Reproduce exactly the lines below, from the first one through the line containing "struct('latch_hole', bm, M['dark'], '', st)", and omit any pictures.

● **Data segment**:
START

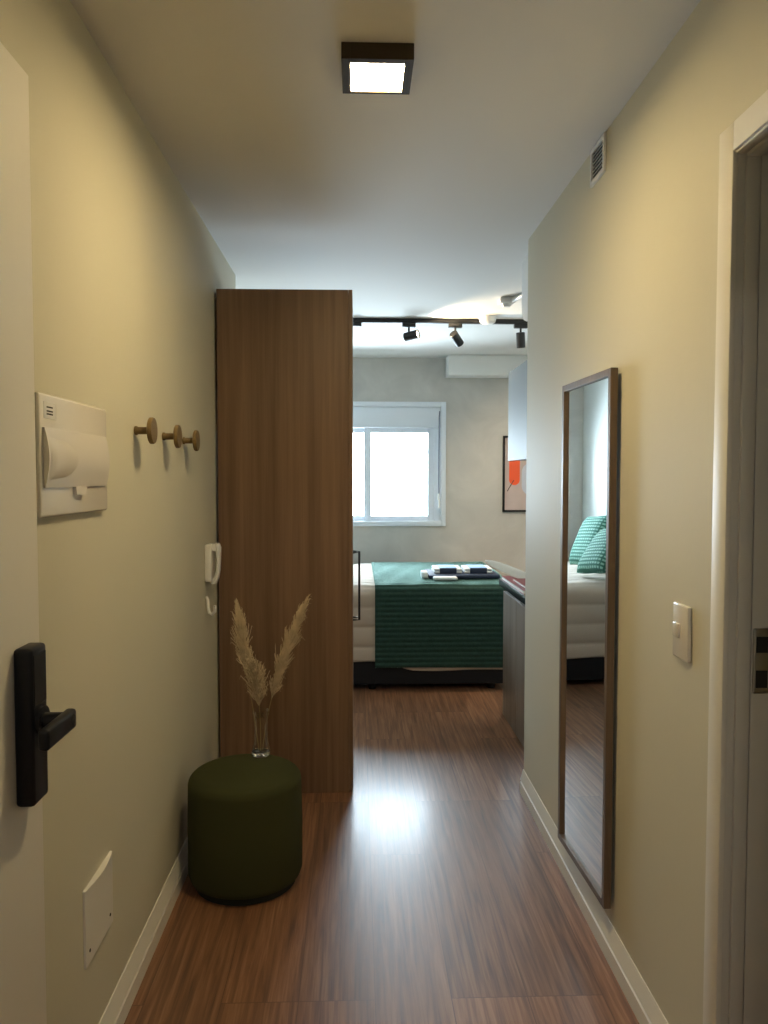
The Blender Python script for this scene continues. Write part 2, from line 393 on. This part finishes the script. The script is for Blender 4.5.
bm = bmesh.new(); box(bm, XR+.052, XR+.090, 1.5645, 1.5685, 1.0, 1.135, bev=.004, seg=3)
st = struct('strike_plate', bm, M['steel'], '', dw, smooth=40); st['label'] = 'metal strike plate'
bm = bmesh.new(); box(bm, XR+.058, XR+.082, 1.563, 1.5655, 1.012, 1.048); box(bm, XR+.058, XR+.082, 1.563, 1.5655, 1.085, 1.118)
struct('latch_hole', bm, M['dark'], '', st)

# ------------------------------------------------------------------ wardrobe
wx0_, wx1_, wy0, wy1, wh = -0.624, -0.021, 3.527, 3.99, 2.28
wd = thing('wardrobe', 'tall walnut brown wardrobe with plain end panel beside the left wall', 'wardrobe', ((wx0_+wx1_)/2, (wy0+wy1)/2, 0))
ox, oy = wd.location.x, wd.location.y
def L(x0, x1, y0, y1, z0, z1, **k): return B(x0-ox, x1-ox, y0-oy, y1-oy, z0, z1, **k)
obj('end_panel', L(wx0_, wx1_-.019, wy0, wy0+.018, 0, wh, bev=.001), M['wardrobe'], wd)
bm = bmesh.new()
for a in ((wx0_, wx1_-.019, wy1-.018, wy1, 0, wh), (wx0_, wx0_+.012, wy0+.018, wy1-.018, 0, wh), (wx0_, wx1_-.019, wy0+.018, wy1-.018, wh-.018, wh), (wx0_, wx1_-.019, wy0+.018, wy1-.018, .07, .088), (wx1_-.06, wx1_-.045, wy0+.018, wy1-.018, 0, .07)):
    box(bm, a[0]-ox, a[1]-ox, a[2]-oy, a[3]-oy, a[4], a[5])
obj('carcass', bm, M['wardrobe'], wd)
ym = (wy0+wy1)/2
for y0, y1, yh in ((wy0, ym-.002, ym-.035), (ym+.002, wy1, ym+.035)):
    d = obj('door', L(wx1_-.018, wx1_, y0, y1, .0 if False else .01, wh, bev=.0012), M['wardrobe'], wd)
    bm = bmesh.new()
    tube(bm, [(wx1_-ox-.001, yh-oy, 1.085), (wx1_-ox+.030, yh-oy, 1.085), (wx1_-ox+.030, yh-oy, .762), (wx1_-ox-.001, yh-oy, .762)], .0055, 8)
    h = obj('handle', bm, M['blackmetal'], d, 40); h['label'] = 'thin black bar handle'

# ------------------------------------------------------------------ bed
bx0, bx1, by0, by1 = -0.935, 1.04, 5.245, 6.60
bed = thing('bed', 'double bed with dark base standing under the bedroom window', 'bed', (0.1, 5.9, 0))
def LB(x0, x1, y0, y1, z0, z1, **k): return B(x0-.1, x1-.1, y0-5.9, y1-5.9, z0, z1, **k)
obj('bed_base', LB(bx0, bx1, by0, by1, .035, .40, bev=.02), M['bedbase'], bed, 40)
obj('mattress', LB(bx0, bx1, by0, by1, .40, .69, bev=.05, seg=4), M['sheet'], bed, 40)
for x in (bx0+.12, .1, bx1-.12):
    for y in (by0+.05, by1-.1):
        bm = bmesh.new(); cyl(bm, (x-.1, y-5.9, 0), (x-.1, y-5.9, .04), .024, .03, 16); obj('leg', bm, M['black'], bed, 40)

def drape(name, x0, x1, nx, off, hemf, pitch, amp, kind, mat, thick, yback, jit=0.0):
    """cloth laid over the mattress top and hanging down the front"""
    ztop = .69+off; R = .055; yf = by0-off
    bm = bmesh.new(); rows = []
    n_top, n_arc = 64 if kind == 'rib' else 36, 10
    smax = (yback-(yf+R)) + R*PI/2 + (ztop-R)
    ds = pitch/6 if kind == 'rib' else pitch/10
    for i in range(nx+1):
        x = x0+(x1-x0)*i/nx
        hem = hemf(x)
        total = (yback-(yf+R))+R*PI/2+(ztop-R-hem)
        ns = int(smax/ds)
        col = []
        for k in range(ns+1):
            s = total*k/ns
            a = yback-(yf+R)
            if s < a: p = Vector((x, yback-s, ztop)); nn = Vector((0, 0, 1))
            elif s < a+R*PI/2:
                t = (s-a)/R; p = Vector((x, yf+R-R*math.sin(t), ztop-R+R*math.cos(t))); nn = Vector((0, -math.sin(t), math.cos(t)))
            else: p = Vector((x, yf, ztop-R-(s-a-R*PI/2))); nn = Vector((0, -1, 0))
            wob = jit*(math.sin(x*7.3+s*3.1)+.6*math.sin(x*13.7-s*5.3+1.2))*.5
            if kind == 'rib': h = amp*(.5+.5*math.sin(2*PI*s/pitch))*(.8+.2*math.sin(x*31+s*9))
            else: h = amp*(abs(math.sin(PI*(s+.03)/pitch))**.45) + .25*amp*math.sin(x*17+s*6)
            col.append(bm.verts.new(p+nn*(h+wob)))
        rows.append(col)
    for a, b in zip(rows, rows[1:]):
        for k in range(len(a)-1): bm.faces.new((a[k], a[k+1], b[k+1], b[k]))
    o = obj(name, bm, mat, None, 75)
    sm = o.modifiers.new('thick', 'SOLIDIFY'); sm.thickness = thick; sm.offset = 1
    return o
def hemq(x):
    t = min(1, max(0, (x-.16)/.2)); return .20*(1-t)+.138*t+.004*math.sin(x*9)
q = drape('quilt', bx0+.006, bx1+.012, 44, .006, hemq, .135, .014, 'quilt', M['quilt'], .004, by1-.01, .004)
tag(q, 'beige channel stitched quilt hanging over the front of the bed', 'quilt')
bl = drape('blanket', .118, bx1+.02, 40, .029, lambda x: .160+.004*math.sin(x*5)-.02*max(0, .6-x)*0, .034, .006, 'rib', M['blanket'], .005, by1-.02, .004)
tag(bl, 'dark green ribbed knit blanket spread across the foot half of the bed', 'blanket')

def cushion(label, wy, hv, xb, yc, theta, rz, roll, zb):
    """cushion standing on its long edge (along y) at xb and leaning back towards the wall"""
    bm = bmesh.new(); n = 44; T = .07
    def pt(u, v, sd):
        e = max((1-u**4)*(1-v**4), 0)
        h = T*e**.55
        pin = 1-.07*(1-(abs(u)*abs(v))**.5)*max(abs(u), abs(v))**3
        return Vector((u*wy/2*pin, v*hv/2*pin, sd*(h+.003*abs(math.sin(u*PI*11)*math.sin(v*PI*11))*min(1, e*3))))
    F = [[bm.verts.new(pt(-1+2*i/n, -1+2*j/n, 1)) for j in range(n+1)] for i in range(n+1)]
    G = [[F[i][j] if i in (0, n) or j in (0, n) else bm.verts.new(pt(-1+2*i/n, -1+2*j/n, -1)) for j in range(n+1)] for i in range(n+1)]
    for i in range(n):
        for j in range(n):
            bm.faces.new((F[i][j], F[i+1][j], F[i+1][j+1], F[i][j+1])); bm.faces.new((G[i][j], G[i][j+1], G[i+1][j+1], G[i+1][j]))
    o = obj('cushion', bm, M['pillow'], None, 60)
    t = math.radians(theta); up = Vector((-math.cos(t), 0, math.sin(t))); ax = Vector((0, 1, 0)); nr = ax.cross(up)
    R3 = Matrix(((ax.x, up.x, nr.x), (ax.y, up.y, nr.y), (ax.z, up.z, nr.z))).to_4x4()
    o.matrix_world = Matrix.Translation((xb, yc, zb)) @ Matrix.Rotation(rz, 4, 'Z') @ R3 @ Matrix.Translation((0, hv/2, 0)) @ Matrix.Rotation(roll, 4, 'Z')
    return tag(o, label, 'cushion', 'green cushions at the head of the bed')
cushion('green waffle cushion nearest the front edge of the bed, seen in the mirror', .48, .40, -.44, 5.475, 54, math.radians(3), math.radians(-9), .758)
cushion('green waffle cushion on the bed, partly behind the nearer one in the mirror', .48, .43, -.585, 6.02, 66, 0, math.radians(-5), .748)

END

● **Answer to the exercise**:
The Blender Python script for this scene continues. Write part 2, from line 393 on. This part finishes the script. The script is for Blender 4.5.
bm = bmesh.new(); box(bm, XR+.052, XR+.090, 1.5645, 1.5685, 1.0, 1.135, bev=.004, seg=3)
st = struct('strike_plate', bm, M['steel'], '', dw, smooth=40); st['label'] = 'metal strike plate'
bm = bmesh.new(); box(bm, XR+.058, XR+.082, 1.563, 1.5655, 1.012, 1.048); box(bm, XR+.058, XR+.082, 1.563, 1.5655, 1.085, 1.118)
struct('latch_hole', bm, M['dark'], '', st)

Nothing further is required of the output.